- [Given task]: From the first line of the data below through the line holding "w.node_tree.nodes['Background'].inputs[1].default_value = 0.20", output each line exactly and leave the pictures out.

- [Data block]:
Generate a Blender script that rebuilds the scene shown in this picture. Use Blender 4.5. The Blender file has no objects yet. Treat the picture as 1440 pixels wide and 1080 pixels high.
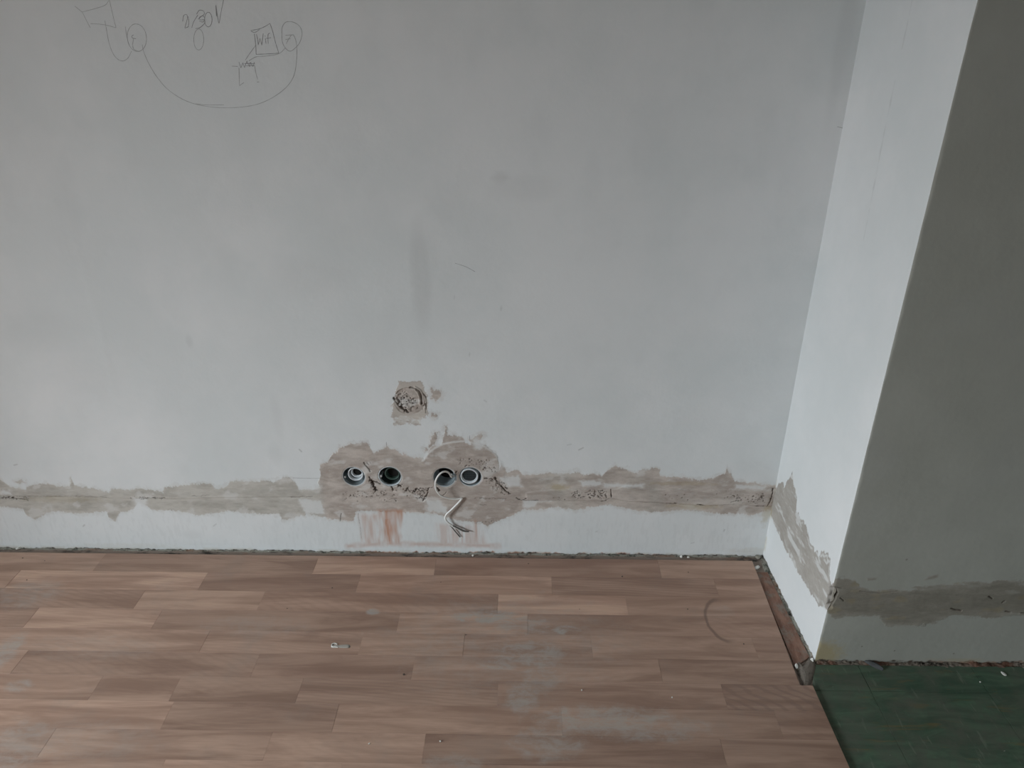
import bpy, bmesh, math, random
import numpy as np
from mathutils import Vector, Matrix

random.seed(7)
C = bpy.context.scene.collection
scene = bpy.context.scene

# ------------------------------------------------------------------ camera
FOC, CX, CY = 1040.0, 720.0, 540.0
PITCH, YAW, ROLL, CAMH = math.radians(26.298), math.radians(-1.139), math.radians(0.079), 1.60


def cam_axes():
    cy, sy, cp, sp = math.cos(YAW), math.sin(YAW), math.cos(PITCH), math.sin(PITCH)
    fwd = np.array([sy * cp, cy * cp, -sp])
    right = np.array([cy, -sy, 0.0])
    down = np.cross(fwd, right)
    c, s = math.cos(ROLL), math.sin(ROLL)
    return c * right + s * down, -s * right + c * down, fwd


AXR, AXD, AXF = cam_axes()
EYE = np.array([0.0, 0.0, CAMH])
cd = bpy.data.cameras.new('camera')
cd.sensor_fit = 'HORIZONTAL'
cd.sensor_width = 36.0
cd.lens = 36.0 * FOC / 1440.0
cd.clip_start = 0.05
cam = bpy.data.objects.new('camera', cd)
C.objects.link(cam)
cam.matrix_world = Matrix(((AXR[0], -AXD[0], -AXF[0], 0), (AXR[1], -AXD[1], -AXF[1], 0),
                           (AXR[2], -AXD[2], -AXF[2], CAMH), (0, 0, 0, 1)))
scene.camera = cam

# ------------------------------------------------------------------ world, light, exposure
scene.view_settings.view_transform = 'Standard'
scene.view_settings.look = 'None'
scene.view_settings.exposure = 0.0
scene.view_settings.gamma = 1.0
scene.view_settings.use_curve_mapping = False
w = bpy.data.worlds.new('room_ambience')
scene.world = w
w.use_nodes = True
w.node_tree.nodes['Background'].inputs[0].default_value = (0.92, 0.98, 0.97, 1)
w.node_tree.nodes['Background'].inputs[1].default_value = 0.20


def area(name, loc, target, sx, sy, power, col):
    ld = bpy.data.lights.new(name, 'AREA')
    ld.shape = 'RECTANGLE'
    ld.size, ld.size_y = sx, sy
    ld.energy = power
    ld.color = col
    o = bpy.data.objects.new(name, ld)
    C.objects.link(o)
    o.location = loc
    o.rotation_euler = (Vector(target) - Vector(loc)).to_track_quat('-Z', 'Z').to_euler()
    return o


# daylight of the sky outside the window in the left wall
area('sky_daylight', (-5.3, -1.2, 3.4), (0.2, 1.4, 0.0), 5.0, 3.6, 1750, (0.885, 0.97, 1.02))


# ------------------------------------------------------------------ helpers
def ray(px, py):
    return (px - CX) / FOC * AXR + (py - CY) / FOC * AXD + AXF


def on_z(px, py, z=0.0):
    d = ray(px, py)
    return EYE + d * ((z - CAMH) / d[2])


class Face:
    """a vertical plane: u along T (metres), z up, N towards the room"""
    def __init__(s, p, q):
        s.O = np.array([p[0], p[1], 0.0])
        t = np.array([q[0] - p[0], q[1] - p[1], 0.0])
        s.L = np.linalg.norm(t)
        s.T = t / s.L
        n = np.array([s.T[1], -s.T[0], 0.0])
        s.N = n if np.dot(EYE - s.O, n) > 0 else -n

    def uz(s, px, py, off=0.0):
        d = ray(px, py)
        k = np.dot(s.O + s.N * off - EYE, s.N) / np.dot(d, s.N)
        P = EYE + d * k
        return np.array([np.dot(P - s.O, s.T), P[2]])

    def P(s, u, z, off=0.0):
        return s.O + s.T * u + np.array([0, 0, z]) + s.N * off

    def at(s, px, py, off=0.0):
        u, z = s.uz(px, py, off)
        return s.P(u, z, off)


SUB = -0.009                      # level of the old floor under the laminate
A0 = on_z(1072, 782.5, SUB)
AL = on_z(0, 770.5, SUB)
B0 = on_z(1145, 931, SUB)
B1 = on_z(1440, 934, SUB)
dA = (A0 - AL) / np.linalg.norm(A0 - AL)
LEFTX = -3.1
AL = A0 + dA * ((LEFTX - A0[0]) / dA[0])
dB = (B1 - B0) / np.linalg.norm(B1 - B0)
BR = B0 + dB * 1.7
FB = Face(A0, AL)                 # back wall, u runs LEFT from the inner corner
FR = Face(A0, B0)                 # return, u runs from inner corner to outer edge
FF = Face(B0, BR)                 # front of the projection, u runs right

_rt = np.random.RandomState(11).rand(512, 512)


def vn(x, y, seed=0):
    xi = np.floor(x).astype(int)
    yi = np.floor(y).astype(int)
    fx = x - xi
    fy = y - yi
    fx = fx * fx * (3 - 2 * fx)
    fy = fy * fy * (3 - 2 * fy)
    a = (xi + seed * 37) & 511
    b = (yi + seed * 91) & 511
    a1 = (a + 1) & 511
    b1 = (b + 1) & 511
    return (_rt[a, b] * (1 - fx) + _rt[a1, b] * fx) * (1 - fy) + (_rt[a, b1] * (1 - fx) + _rt[a1, b1] * fx) * fy


def fbm(x, y, s, octv=4, seed=0, gain=0.5):
    t = 0
    a = 1.0
    n = 0
    for i in range(octv):
        t = t + a * (vn(x * s, y * s, seed + i * 3) * 2 - 1)
        n += a
        a *= gain
        s *= 2.03
    return t / n


def sstep(a, b, x):
    t = np.clip((x - a) / (b - a), 0, 1)
    return t * t * (3 - 2 * t)


def pdist(u, z, pts):
    """distance to a polyline, and position along it 0..1"""
    best = np.full(u.shape, 9.0)
    for (a, b) in zip(pts[:-1], pts[1:]):
        d = b - a
        L = float(d @ d) + 1e-12
        t = np.clip(((u - a[0]) * d[0] + (z - a[1]) * d[1]) / L, 0, 1)
        best = np.minimum(best, np.hypot(u - a[0] - t * d[0], z - a[1] - t * d[1]))
    return best


def inpoly(u, z, pts):
    c = np.zeros(u.shape, bool)
    for (a, b) in zip(pts, np.roll(pts, -1, 0)):
        if a[1] == b[1]:
            continue
        m = ((a[1] > z) != (b[1] > z)) & (u < (b[0] - a[0]) * (z - a[1]) / (b[1] - a[1]) + a[0])
        c ^= m
    return c


def sdpoly(u, z, pts):
    """positive inside"""
    pts = np.array(pts)
    d = pdist(u, z, list(pts) + [pts[0]])
    return np.where(inpoly(u, z, pts), d, -d)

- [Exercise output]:
Generate a Blender script that rebuilds the scene shown in this picture. Use Blender 4.5. The Blender file has no objects yet. Treat the picture as 1440 pixels wide and 1080 pixels high.
import bpy, bmesh, math, random
import numpy as np
from mathutils import Vector, Matrix

random.seed(7)
C = bpy.context.scene.collection
scene = bpy.context.scene

# ------------------------------------------------------------------ camera
FOC, CX, CY = 1040.0, 720.0, 540.0
PITCH, YAW, ROLL, CAMH = math.radians(26.298), math.radians(-1.139), math.radians(0.079), 1.60


def cam_axes():
    cy, sy, cp, sp = math.cos(YAW), math.sin(YAW), math.cos(PITCH), math.sin(PITCH)
    fwd = np.array([sy * cp, cy * cp, -sp])
    right = np.array([cy, -sy, 0.0])
    down = np.cross(fwd, right)
    c, s = math.cos(ROLL), math.sin(ROLL)
    return c * right + s * down, -s * right + c * down, fwd


AXR, AXD, AXF = cam_axes()
EYE = np.array([0.0, 0.0, CAMH])
cd = bpy.data.cameras.new('camera')
cd.sensor_fit = 'HORIZONTAL'
cd.sensor_width = 36.0
cd.lens = 36.0 * FOC / 1440.0
cd.clip_start = 0.05
cam = bpy.data.objects.new('camera', cd)
C.objects.link(cam)
cam.matrix_world = Matrix(((AXR[0], -AXD[0], -AXF[0], 0), (AXR[1], -AXD[1], -AXF[1], 0),
                           (AXR[2], -AXD[2], -AXF[2], CAMH), (0, 0, 0, 1)))
scene.camera = cam

# ------------------------------------------------------------------ world, light, exposure
scene.view_settings.view_transform = 'Standard'
scene.view_settings.look = 'None'
scene.view_settings.exposure = 0.0
scene.view_settings.gamma = 1.0
scene.view_settings.use_curve_mapping = False
w = bpy.data.worlds.new('room_ambience')
scene.world = w
w.use_nodes = True
w.node_tree.nodes['Background'].inputs[0].default_value = (0.92, 0.98, 0.97, 1)
w.node_tree.nodes['Background'].inputs[1].default_value = 0.20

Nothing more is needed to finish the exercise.